[start]

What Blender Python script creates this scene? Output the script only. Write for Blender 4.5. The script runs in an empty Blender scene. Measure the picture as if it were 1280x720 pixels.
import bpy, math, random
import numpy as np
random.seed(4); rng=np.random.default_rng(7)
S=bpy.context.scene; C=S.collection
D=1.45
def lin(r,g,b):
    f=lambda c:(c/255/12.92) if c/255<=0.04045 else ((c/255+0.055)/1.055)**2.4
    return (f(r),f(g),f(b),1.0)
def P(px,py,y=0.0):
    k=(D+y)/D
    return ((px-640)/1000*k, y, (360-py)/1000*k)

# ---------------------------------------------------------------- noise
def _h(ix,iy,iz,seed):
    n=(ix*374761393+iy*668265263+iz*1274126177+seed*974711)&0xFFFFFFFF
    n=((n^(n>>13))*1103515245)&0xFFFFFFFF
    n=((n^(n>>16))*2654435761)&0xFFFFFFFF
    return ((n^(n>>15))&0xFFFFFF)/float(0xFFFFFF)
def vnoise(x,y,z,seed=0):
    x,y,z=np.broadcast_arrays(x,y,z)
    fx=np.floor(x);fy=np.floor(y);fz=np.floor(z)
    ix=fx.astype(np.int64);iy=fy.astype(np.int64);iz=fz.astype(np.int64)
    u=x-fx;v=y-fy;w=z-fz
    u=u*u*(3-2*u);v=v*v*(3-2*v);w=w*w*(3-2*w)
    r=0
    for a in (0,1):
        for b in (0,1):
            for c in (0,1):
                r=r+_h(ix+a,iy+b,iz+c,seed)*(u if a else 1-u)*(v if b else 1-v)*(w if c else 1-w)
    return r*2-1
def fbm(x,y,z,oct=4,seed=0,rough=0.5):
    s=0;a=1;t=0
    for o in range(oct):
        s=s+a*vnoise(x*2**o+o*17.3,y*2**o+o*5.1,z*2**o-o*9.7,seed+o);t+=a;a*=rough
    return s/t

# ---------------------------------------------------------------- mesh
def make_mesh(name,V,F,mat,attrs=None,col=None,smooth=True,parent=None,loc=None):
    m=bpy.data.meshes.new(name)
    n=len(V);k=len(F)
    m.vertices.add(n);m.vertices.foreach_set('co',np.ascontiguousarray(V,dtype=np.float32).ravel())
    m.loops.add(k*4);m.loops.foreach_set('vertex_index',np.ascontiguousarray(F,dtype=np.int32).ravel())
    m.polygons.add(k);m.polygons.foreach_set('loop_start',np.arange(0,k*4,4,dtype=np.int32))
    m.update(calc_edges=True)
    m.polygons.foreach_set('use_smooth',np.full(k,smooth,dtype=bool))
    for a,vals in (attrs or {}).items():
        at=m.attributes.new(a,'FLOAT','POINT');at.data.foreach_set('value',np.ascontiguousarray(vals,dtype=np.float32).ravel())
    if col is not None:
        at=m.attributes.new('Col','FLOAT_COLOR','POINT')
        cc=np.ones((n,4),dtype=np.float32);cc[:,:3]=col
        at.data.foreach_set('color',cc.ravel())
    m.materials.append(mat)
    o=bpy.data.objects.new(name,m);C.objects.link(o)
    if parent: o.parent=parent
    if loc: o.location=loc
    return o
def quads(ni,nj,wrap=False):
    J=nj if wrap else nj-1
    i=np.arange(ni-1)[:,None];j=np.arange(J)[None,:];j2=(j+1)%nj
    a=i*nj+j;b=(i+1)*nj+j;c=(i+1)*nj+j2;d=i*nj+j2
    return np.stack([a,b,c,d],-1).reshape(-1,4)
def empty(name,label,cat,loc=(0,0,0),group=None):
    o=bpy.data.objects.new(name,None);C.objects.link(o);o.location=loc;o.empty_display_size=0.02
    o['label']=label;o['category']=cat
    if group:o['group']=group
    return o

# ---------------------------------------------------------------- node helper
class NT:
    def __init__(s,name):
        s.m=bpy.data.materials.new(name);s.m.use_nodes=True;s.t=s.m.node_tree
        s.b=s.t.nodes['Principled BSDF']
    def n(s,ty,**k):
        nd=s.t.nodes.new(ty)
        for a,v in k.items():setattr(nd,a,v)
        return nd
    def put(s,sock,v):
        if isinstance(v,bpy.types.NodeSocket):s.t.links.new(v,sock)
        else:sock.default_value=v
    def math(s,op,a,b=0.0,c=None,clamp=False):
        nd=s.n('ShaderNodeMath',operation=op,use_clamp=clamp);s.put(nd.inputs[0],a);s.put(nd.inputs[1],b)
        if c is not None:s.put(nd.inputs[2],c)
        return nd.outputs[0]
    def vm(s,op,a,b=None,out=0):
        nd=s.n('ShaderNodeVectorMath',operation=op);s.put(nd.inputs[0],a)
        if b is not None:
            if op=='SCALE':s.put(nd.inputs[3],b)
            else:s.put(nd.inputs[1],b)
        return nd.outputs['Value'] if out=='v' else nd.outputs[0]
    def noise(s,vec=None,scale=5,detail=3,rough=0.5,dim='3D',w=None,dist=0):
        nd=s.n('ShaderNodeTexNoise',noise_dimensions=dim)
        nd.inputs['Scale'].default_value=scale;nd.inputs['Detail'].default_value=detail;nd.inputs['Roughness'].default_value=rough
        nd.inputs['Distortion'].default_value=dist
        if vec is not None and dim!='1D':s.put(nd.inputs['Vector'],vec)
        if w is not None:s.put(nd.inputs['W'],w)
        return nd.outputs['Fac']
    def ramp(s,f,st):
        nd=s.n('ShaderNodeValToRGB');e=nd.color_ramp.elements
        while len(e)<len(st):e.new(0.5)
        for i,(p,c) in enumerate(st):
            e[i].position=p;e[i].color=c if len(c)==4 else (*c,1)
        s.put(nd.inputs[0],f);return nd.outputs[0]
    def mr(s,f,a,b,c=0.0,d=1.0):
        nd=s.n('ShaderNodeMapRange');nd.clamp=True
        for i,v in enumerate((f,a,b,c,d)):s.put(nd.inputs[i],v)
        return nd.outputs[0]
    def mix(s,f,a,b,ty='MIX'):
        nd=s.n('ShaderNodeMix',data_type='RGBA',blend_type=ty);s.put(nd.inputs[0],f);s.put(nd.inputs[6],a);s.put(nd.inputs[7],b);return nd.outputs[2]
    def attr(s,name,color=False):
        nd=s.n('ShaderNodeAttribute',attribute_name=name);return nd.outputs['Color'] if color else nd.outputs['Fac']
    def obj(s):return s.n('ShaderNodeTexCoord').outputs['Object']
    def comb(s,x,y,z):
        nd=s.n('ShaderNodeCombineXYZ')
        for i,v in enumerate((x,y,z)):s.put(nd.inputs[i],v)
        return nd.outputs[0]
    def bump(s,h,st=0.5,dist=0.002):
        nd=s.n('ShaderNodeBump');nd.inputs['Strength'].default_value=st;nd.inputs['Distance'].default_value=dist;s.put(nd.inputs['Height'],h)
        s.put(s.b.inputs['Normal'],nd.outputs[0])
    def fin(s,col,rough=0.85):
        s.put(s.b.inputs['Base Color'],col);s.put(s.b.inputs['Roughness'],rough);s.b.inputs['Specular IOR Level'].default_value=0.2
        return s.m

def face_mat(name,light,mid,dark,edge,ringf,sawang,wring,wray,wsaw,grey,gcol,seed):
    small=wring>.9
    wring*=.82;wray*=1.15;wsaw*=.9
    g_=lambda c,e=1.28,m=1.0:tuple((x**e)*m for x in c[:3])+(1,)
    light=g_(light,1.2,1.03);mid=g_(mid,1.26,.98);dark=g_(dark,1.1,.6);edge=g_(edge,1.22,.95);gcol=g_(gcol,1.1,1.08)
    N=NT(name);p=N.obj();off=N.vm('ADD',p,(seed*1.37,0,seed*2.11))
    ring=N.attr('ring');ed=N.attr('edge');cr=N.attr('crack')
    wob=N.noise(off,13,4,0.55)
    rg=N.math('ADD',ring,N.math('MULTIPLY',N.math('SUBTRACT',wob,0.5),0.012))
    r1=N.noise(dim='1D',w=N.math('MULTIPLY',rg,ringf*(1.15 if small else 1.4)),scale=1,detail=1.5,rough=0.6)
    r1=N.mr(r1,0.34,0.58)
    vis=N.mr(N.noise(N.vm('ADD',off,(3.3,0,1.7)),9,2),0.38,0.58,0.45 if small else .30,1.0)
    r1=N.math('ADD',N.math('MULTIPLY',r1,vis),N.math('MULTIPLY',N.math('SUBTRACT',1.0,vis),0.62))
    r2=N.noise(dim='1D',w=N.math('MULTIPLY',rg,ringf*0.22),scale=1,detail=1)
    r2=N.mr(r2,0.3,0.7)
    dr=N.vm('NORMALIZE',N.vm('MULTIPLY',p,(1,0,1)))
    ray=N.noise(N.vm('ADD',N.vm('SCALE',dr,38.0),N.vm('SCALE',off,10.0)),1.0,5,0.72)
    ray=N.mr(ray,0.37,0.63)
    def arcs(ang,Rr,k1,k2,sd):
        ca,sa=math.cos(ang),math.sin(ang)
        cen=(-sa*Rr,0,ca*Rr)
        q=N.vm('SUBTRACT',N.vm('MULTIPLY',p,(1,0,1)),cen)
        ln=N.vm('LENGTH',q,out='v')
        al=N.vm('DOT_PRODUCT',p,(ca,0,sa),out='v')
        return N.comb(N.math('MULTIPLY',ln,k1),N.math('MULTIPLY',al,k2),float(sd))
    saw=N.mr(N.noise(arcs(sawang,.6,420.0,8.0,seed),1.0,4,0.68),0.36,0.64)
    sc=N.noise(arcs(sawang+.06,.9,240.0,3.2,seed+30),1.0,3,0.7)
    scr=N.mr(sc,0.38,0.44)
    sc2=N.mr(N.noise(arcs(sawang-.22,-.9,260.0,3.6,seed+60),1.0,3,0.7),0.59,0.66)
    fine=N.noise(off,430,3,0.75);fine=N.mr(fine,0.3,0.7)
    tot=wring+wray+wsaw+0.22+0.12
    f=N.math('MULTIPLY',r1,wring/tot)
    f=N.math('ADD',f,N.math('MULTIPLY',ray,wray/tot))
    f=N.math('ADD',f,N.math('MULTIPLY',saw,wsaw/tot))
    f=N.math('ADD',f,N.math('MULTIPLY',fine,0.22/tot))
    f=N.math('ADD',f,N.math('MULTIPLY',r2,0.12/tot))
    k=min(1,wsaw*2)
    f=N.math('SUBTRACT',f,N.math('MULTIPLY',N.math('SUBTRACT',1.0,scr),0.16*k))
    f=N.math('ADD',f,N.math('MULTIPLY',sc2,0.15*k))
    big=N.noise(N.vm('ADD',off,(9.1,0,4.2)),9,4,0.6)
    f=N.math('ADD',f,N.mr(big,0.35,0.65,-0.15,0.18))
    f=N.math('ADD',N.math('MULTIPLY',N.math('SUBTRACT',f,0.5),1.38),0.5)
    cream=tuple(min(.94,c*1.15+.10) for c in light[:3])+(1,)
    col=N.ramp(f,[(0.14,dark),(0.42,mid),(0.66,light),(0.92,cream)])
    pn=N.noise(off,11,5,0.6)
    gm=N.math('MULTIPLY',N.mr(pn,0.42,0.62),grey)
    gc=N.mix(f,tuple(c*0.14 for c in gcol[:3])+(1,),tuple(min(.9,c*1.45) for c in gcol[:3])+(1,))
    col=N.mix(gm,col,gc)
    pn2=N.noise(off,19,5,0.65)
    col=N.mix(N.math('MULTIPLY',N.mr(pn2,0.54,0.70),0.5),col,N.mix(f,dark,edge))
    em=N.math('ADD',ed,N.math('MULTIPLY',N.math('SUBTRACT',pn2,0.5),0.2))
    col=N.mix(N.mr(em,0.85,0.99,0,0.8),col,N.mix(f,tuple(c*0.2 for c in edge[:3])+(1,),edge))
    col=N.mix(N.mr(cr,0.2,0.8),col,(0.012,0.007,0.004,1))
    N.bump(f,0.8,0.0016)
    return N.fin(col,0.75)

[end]

Which lines hold the word "scene"? Show each one.

What Blender Python script creates this scene? Output the script only. Write for Blender 4.5. The script runs in an empty Blender scene. Measure the picture as if it were 1280x720 pixels.
S=bpy.context.scene; C=S.collection